La stratégie de l’OTAN ne vise pas seulement la Russie. Rutte a explicitement évoqué un bloc croissant d’«adversaires»: «Regardez ce qui se passe entre la Chine, la Corée du Nord, l’Iran et la Russie…» La dynamique de guerre est mondiale. L’objectif affiché de l’OTAN est de s’assurer que ses forces puissent combattre non seulement aujourd’hui, mais aussi «dans trois à cinq ans» contre toute menace.

C'est pourquoi l'OTAN augmente massivement la production industrielle d'armes, notamment en Europe, et appelle à des «équipes supplémentaires» et à de nouvelles chaînes de production. Le processus de planification militaire de l'OTAN lie désormais explicitement le renforcement militaire à la restructuration économique. En Allemagne, une nouvelle loi dite d’«Accélération de la planification et des achats » facilitera les acquisitions et augmentera les capacités de production. Le gouvernement est également en train d'introduire un nouveau «service militaire volontaire» de type conscription, sur le modèle de la Suède, afin de renforcer rapidement les rangs de la Bundeswehr.

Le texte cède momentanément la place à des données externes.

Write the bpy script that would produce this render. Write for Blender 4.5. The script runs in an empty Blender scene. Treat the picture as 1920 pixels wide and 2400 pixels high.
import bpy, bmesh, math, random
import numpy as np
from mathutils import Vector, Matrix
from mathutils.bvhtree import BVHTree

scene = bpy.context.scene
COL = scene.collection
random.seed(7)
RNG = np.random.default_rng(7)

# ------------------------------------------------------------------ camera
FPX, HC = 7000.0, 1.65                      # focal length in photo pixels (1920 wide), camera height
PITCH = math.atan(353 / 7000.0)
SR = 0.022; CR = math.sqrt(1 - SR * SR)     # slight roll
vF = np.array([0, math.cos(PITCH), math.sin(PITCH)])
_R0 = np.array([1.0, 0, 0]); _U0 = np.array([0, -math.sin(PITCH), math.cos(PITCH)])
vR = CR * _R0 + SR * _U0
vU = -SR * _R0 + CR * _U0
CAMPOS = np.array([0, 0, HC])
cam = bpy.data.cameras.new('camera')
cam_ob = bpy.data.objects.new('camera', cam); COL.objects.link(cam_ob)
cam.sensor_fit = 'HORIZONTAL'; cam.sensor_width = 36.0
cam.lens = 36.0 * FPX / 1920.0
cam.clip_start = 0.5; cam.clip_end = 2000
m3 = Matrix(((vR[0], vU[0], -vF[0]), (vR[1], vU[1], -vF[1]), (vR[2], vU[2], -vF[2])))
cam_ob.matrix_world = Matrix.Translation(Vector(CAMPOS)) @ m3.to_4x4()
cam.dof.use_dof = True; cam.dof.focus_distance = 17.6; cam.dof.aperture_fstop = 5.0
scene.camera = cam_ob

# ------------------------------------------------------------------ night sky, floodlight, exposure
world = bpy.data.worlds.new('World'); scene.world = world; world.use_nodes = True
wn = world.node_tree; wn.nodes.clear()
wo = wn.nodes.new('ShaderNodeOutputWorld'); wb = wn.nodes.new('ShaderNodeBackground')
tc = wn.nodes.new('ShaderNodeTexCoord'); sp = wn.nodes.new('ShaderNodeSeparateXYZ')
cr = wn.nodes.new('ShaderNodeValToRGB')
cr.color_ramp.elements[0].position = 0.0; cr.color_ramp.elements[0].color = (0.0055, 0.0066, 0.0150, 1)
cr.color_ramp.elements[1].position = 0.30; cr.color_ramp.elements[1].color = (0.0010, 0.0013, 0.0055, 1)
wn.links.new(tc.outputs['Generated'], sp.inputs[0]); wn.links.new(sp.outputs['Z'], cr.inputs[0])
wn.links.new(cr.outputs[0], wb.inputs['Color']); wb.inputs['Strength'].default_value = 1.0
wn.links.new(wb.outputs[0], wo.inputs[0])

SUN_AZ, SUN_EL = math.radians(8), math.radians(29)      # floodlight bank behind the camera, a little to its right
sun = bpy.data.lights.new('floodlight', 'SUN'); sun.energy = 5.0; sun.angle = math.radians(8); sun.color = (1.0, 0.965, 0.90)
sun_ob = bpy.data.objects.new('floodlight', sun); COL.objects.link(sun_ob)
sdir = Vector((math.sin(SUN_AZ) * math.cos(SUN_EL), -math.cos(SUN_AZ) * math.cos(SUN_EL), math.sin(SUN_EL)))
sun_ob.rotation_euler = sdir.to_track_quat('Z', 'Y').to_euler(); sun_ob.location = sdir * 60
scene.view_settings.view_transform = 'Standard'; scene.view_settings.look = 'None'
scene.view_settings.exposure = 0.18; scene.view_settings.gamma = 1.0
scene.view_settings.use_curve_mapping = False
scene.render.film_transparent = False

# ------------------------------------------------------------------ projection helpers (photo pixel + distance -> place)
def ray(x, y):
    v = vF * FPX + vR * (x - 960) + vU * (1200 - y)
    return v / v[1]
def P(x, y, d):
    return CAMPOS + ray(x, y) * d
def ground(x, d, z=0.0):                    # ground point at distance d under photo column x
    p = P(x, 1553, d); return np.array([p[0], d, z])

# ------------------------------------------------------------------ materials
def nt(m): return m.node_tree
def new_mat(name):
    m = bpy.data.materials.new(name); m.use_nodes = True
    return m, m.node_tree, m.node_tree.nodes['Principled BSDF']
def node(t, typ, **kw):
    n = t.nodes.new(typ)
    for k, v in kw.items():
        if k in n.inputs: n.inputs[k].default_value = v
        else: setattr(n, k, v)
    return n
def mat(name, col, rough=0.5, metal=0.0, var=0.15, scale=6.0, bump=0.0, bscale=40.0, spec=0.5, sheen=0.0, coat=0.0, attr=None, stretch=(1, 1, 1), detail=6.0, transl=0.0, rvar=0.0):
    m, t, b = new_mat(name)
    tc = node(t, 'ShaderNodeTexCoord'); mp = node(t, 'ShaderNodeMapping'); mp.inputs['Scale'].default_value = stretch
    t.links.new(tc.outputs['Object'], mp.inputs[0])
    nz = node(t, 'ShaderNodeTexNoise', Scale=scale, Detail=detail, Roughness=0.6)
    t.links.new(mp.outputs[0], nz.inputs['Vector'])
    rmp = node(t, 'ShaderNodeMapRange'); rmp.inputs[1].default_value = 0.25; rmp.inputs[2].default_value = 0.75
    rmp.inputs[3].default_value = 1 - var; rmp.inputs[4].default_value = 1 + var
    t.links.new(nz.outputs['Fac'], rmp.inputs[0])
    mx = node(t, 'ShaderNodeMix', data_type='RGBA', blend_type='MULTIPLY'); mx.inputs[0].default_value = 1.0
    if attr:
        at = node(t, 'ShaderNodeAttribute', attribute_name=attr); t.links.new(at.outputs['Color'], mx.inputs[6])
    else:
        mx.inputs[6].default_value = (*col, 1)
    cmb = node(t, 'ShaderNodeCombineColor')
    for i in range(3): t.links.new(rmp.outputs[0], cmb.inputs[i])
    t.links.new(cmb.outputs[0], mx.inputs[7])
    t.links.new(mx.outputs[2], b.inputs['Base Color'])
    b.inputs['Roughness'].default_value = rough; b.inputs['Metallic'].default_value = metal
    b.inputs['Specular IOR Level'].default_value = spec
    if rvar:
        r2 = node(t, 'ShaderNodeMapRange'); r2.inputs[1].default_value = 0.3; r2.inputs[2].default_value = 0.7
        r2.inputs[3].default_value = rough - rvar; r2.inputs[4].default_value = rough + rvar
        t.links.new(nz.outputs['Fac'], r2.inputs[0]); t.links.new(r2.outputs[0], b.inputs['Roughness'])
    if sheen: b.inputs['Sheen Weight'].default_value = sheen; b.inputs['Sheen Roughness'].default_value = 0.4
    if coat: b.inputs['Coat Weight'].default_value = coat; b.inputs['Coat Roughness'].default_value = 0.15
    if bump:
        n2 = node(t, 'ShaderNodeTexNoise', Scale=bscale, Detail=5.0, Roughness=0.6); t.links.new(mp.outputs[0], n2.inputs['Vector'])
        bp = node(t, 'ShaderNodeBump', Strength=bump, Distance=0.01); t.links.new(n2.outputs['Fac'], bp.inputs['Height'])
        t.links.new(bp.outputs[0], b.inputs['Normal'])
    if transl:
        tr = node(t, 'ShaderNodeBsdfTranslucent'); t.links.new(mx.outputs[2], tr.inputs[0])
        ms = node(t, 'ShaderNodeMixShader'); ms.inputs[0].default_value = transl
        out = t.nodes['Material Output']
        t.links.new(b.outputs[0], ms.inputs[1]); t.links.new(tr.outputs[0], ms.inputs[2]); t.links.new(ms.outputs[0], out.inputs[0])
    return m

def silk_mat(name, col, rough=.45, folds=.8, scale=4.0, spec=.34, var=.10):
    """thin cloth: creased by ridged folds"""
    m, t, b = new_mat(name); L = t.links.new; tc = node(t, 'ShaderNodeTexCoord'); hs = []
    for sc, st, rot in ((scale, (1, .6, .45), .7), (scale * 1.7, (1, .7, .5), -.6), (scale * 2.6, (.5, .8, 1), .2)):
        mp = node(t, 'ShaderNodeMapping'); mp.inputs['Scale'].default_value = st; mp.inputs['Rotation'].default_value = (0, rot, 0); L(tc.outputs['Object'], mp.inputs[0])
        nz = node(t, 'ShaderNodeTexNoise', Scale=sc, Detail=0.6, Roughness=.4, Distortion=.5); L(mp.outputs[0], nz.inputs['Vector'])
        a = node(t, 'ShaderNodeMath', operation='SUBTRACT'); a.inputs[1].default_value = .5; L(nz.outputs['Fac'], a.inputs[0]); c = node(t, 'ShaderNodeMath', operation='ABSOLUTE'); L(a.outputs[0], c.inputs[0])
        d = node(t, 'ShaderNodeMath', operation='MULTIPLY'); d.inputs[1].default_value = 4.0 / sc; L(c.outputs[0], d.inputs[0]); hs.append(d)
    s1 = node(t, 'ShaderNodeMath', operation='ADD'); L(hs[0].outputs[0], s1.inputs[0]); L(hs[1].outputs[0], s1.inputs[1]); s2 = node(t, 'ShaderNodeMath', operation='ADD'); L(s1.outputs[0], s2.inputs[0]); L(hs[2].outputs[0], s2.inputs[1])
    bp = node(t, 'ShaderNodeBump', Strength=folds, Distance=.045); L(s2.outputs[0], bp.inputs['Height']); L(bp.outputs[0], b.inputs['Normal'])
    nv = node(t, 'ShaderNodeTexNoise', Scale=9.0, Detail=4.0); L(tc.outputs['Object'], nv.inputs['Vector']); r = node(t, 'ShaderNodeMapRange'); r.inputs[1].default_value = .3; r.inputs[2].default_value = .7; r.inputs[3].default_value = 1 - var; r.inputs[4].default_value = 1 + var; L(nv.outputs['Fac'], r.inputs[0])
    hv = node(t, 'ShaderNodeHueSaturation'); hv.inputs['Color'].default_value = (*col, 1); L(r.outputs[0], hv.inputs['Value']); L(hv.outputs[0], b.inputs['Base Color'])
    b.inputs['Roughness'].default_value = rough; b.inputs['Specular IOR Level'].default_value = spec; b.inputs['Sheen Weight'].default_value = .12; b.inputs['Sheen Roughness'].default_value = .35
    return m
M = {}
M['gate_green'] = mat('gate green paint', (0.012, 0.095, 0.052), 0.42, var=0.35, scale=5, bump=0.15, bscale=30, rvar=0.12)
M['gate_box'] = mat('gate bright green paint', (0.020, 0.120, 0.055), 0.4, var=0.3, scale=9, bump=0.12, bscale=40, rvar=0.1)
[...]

Derrière le discours sur la «sécurité» et la «défense de notre mode de vie» se cache un impitoyable agenda impérialiste. Le capitalisme allemand se sert de la guerre en Ukraine pour se débarrasser des dernières entraves à l’usage de la force militaire qui lui furent imposées après la chute du régime nazi et pour redevenir première puissance militaire d’Europe. À l’automne 2023, Pistorius a déclaré que l’Allemagne devait devenir «bonne à la guerre». Le chef de la CDU, Friedrich Merz, a repris ainsi cette idée dans son premier discours de chancelier au Bundestag [Parlement]: «La Bundeswehr deviendra la plus puissante armée conventionnelle d’Europe.»

Cette politique, longtemps prônée par l’extrême droite, est désormais le programme officiel de toute la classe dirigeante. Le chrétien-démocrate Johann Wadephul et les politiciens de l’AfD réclamaient depuis longtemps 5 % du PIB pour la défense. C’est désormais la politique gouvernementale, soutenue par les ministères dirigés par la CDU et le SPD.

La marche folle du gouvernement allemand vers la guerre est effectivement soutenue par tous les principaux partis. Les Verts, autrefois pacifistes autoproclamés, sont devenus les fervents défenseurs du militarisme et applaudissent ouvertement le déploiement de la Bundeswehr contre la Russie.

Le Parti de gauche critique bien certaines des mesures récentes, seulement pour obscurcir et sauvegarder le programme de guerre du gouvernement, tout en cherchant à contenir une opposition publique généralisée. Mais il a voté en faveur des crédits de guerre de 1 000 milliards d'euros au Bundesrat [Conseil fédéral] et a ensuite joué un rôle clé au Bundestag dans l'élection rapide de Merz comme chancelier.

Les conséquences de cette offensive militariste seront catastrophiques. L’agenda du réarmement signifie que la classe dirigeante ne fera pas seulement la guerre en Europe, mais qu’il la fera aussi contre les droits sociaux et démocratiques de la classe ouvrière à l’intérieur. Comme à la veille des Première et Seconde Guerres mondiales, les classes dirigeantes en Allemagne, à travers l’Europe et dans toute l’alliance de l’OTAN répondent aux crises internes et aux contradictions internationales en se préparant à la guerre et à la dictature.

Les travailleurs et les jeunes doivent en tirer les conclusions nécessaires. La politique de guerre de l’OTAN ne peut être stoppée que par la mobilisation politique indépendante de la classe ouvrière à travers l’Europe et à l’international, dirigée contre le système capitaliste qui engendre la guerre. La tâche urgente est de construire un mouvement socialiste anti-guerre qui unisse les travailleurs de tous les pays sur la base d’un programme internationaliste commun.